Stuke noted that”generalized negative attitude towards homosexuality as revealed by large international surveys is statistically associated with increased suicide rates at the country level.”
The study looked at relationships between country-specific age-standardized suicide rates and LGB acceptance, based on the suicide data of the World Health Organization (WHO) in 2016 and LGB acceptance index.
This index used information from four data sources collected in 2017 that calculated the country-specific average. 34 OECD countries were included in the study.
The authors concluded that, “Higher LGB acceptance was the only variable significantly related to lower suicide rates in the full model.”
“Based on these findings, it might be suggested that a public policy targeting stigmatization of sexual minorities could impact positively on national suicide levels,” they said.
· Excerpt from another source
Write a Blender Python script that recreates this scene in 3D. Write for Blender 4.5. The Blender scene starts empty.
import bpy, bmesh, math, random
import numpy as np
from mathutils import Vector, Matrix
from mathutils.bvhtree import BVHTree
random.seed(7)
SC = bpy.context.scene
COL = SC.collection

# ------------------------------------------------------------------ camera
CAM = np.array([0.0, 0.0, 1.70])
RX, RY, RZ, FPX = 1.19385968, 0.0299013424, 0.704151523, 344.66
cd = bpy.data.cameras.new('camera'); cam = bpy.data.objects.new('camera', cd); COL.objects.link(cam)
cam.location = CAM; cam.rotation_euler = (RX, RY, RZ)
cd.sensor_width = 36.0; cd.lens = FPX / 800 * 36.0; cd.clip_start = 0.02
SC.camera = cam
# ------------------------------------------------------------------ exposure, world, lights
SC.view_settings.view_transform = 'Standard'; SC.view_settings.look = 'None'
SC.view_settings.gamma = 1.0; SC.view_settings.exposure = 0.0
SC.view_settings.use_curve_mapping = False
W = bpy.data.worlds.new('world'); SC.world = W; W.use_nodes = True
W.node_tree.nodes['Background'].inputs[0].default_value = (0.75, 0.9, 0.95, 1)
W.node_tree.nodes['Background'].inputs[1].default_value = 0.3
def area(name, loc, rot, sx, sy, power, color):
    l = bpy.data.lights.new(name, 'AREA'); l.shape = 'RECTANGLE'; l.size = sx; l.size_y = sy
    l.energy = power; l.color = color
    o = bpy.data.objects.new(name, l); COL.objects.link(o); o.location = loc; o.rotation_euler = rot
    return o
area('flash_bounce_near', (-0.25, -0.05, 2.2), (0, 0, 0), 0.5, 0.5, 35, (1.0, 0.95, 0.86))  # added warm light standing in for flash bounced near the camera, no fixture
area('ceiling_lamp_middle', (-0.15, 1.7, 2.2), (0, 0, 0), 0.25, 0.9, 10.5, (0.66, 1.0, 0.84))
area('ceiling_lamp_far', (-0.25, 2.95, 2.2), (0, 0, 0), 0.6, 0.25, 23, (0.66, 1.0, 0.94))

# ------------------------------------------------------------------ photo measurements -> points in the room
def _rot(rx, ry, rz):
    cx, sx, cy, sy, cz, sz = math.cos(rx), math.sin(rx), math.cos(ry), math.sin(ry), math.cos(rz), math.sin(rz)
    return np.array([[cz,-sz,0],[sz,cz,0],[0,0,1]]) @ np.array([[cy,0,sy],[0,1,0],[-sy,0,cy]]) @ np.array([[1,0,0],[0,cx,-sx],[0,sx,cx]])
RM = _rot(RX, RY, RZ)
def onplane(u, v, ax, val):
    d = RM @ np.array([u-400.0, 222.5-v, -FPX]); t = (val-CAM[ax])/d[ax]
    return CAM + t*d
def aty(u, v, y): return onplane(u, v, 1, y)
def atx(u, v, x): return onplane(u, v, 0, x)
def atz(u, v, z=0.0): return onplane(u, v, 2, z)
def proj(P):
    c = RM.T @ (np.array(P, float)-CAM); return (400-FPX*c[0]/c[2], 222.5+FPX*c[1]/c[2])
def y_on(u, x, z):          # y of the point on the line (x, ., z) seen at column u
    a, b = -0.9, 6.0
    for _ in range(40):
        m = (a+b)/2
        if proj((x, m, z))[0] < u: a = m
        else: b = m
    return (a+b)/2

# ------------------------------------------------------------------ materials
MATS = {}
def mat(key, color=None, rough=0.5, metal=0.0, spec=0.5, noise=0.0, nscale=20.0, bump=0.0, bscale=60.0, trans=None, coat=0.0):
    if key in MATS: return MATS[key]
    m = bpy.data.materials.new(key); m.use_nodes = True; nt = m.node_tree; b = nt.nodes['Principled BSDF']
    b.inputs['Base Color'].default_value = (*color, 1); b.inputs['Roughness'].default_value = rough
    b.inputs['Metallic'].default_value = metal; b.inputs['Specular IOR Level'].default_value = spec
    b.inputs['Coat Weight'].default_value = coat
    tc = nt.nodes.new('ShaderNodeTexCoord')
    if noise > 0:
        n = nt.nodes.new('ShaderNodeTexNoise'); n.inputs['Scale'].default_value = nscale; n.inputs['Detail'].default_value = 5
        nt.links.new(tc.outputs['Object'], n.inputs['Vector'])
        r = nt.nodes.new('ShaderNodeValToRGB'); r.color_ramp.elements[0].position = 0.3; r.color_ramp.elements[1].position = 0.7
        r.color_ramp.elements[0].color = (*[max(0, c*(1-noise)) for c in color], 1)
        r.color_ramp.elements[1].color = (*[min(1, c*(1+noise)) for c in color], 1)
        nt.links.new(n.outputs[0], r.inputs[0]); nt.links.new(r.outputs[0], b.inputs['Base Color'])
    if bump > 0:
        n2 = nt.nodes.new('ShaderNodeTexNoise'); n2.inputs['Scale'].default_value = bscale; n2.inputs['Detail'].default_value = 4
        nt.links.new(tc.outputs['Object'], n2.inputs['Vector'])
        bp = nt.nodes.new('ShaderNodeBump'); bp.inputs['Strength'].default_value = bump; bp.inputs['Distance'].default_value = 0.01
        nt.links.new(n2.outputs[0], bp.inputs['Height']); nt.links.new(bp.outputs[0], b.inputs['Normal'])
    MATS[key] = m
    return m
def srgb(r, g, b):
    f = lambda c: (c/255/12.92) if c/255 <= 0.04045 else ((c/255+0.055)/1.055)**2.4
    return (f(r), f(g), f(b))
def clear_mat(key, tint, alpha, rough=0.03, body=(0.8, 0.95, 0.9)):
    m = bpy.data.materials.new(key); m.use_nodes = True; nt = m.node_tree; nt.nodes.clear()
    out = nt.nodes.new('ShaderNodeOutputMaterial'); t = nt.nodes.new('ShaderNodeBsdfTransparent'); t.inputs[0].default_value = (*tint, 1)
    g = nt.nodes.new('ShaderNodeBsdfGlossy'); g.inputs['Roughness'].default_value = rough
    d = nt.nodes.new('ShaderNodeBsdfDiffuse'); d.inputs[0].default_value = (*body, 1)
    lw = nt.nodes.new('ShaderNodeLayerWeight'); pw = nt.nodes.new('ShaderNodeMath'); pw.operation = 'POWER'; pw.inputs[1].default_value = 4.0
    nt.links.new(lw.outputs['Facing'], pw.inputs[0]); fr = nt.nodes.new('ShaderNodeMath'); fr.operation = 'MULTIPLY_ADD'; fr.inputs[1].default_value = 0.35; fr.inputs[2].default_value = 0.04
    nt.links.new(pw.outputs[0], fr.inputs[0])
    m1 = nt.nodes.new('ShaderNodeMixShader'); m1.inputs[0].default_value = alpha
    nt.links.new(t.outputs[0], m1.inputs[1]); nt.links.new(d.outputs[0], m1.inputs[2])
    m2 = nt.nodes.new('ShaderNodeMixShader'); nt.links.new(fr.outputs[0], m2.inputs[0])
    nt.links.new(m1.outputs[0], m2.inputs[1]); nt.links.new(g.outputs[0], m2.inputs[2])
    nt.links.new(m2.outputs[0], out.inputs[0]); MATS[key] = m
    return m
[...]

International LGBTQ acceptance around the world
In relation to this, a 2019 Pew Research noted that despite major change in laws and norms pertaining to LGBTQ rights around the world, public opinion on LGBTQ acceptance in societies still remain sharply divided.
This was the assessment of the Pew Research Center after conducting a survey among 38,426 people in 34 countries from May 13 to October 2 last year, a follow-up to a 2013 report.
While last year’s report followed the same patterns in the earlier one, there has been an increase of this acceptance across many of the countries surveyed.
Those in Western Europe and the Americas were generally more accepting of the LGBTQ community than those in Eastern Europe, Russia, Ukraine, the Middle East, and sub-Saharan Africa.
Meanwhile, those in the Asia-Pacific region are generally split. Many of the countries surveyed have seen a double-digit increase in acceptance since 2002.
The division between those more and less accepting are due to the economic development of the country, as well as religious and political attitudes.